И продавец, понимая его душевное и физическое состояние, наливал целый ковшик огуречного рассола, чтобы молодец опохмелился. И ничего за это не брал!.. В сорокоградусные морозы горели на перекрестках костры, собирая вокруг бродяг, пьяниц, непотребных девок, извозчиков и городовых. Все это хрипло ругалось отборнейшим российским матом, притопывало валенками, хлопало руками по бедрам и выпускало облака пара. А вокруг по сторонам, куда ни кинь взор, — трактиры с синими вывесками. В трактирах бойко подавали разбитные ярославцы-половые, расчесанные на пробор, «посередке», с большими «портмонетами» из черной клеенки, заткнутыми за красные кушаки. Они низко кланялись гостю и говорили «ваше степенство» всем и каждому (даже мне, например) и летали, как пули, из зала на кухню и обратно»[125]. Ни с каким западноевропейским городом такое не спутаешь.

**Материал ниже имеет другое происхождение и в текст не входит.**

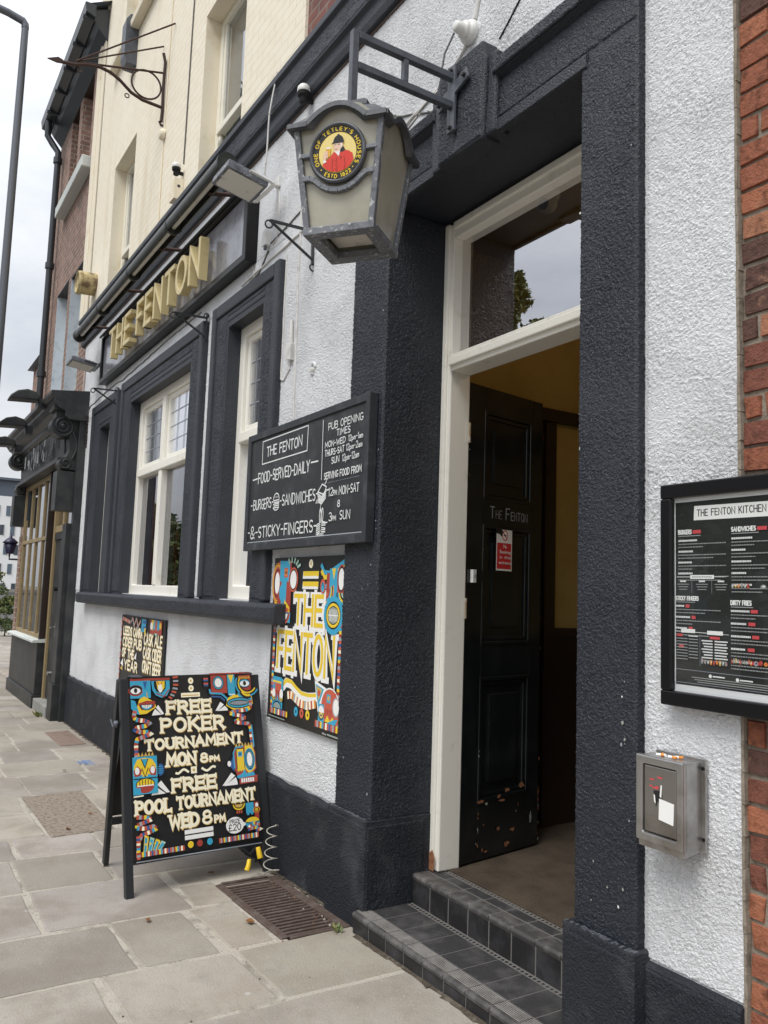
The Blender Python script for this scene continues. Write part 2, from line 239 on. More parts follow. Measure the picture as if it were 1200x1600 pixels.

Однако за этой чудной картинкой скрывалась и другая реальность, отражавшая экономическую недоразвитость. Качество жилья, благоустройство населенных пунктов, уровень комфорта и потребления, организация здравоохранения не отвечали даже минимальным европейским стандартам. Из 1231 городов и населенных пунктов уездного масштаба с числом жителей не менее 10 тысяч, 1068 имели какое-то освещение, из них лишь 162 — электрическое, а подавляющее большинство — керосиновое, водопровод был в 219, а канализация наблюдалась в 65[126]. Антисанитария была настоящим бичом страны.

Рост городов повлек за собой увеличение государственных затрат на просвещение и здравоохранение. За 1885–1913 годы расходы центрального правительства и местных властей на эти цели возросли с 54 до 410 млн, их доля достигла 1,8–2 % от ВВП, что, однако, в полтора раза уступало уровню более развитых стран.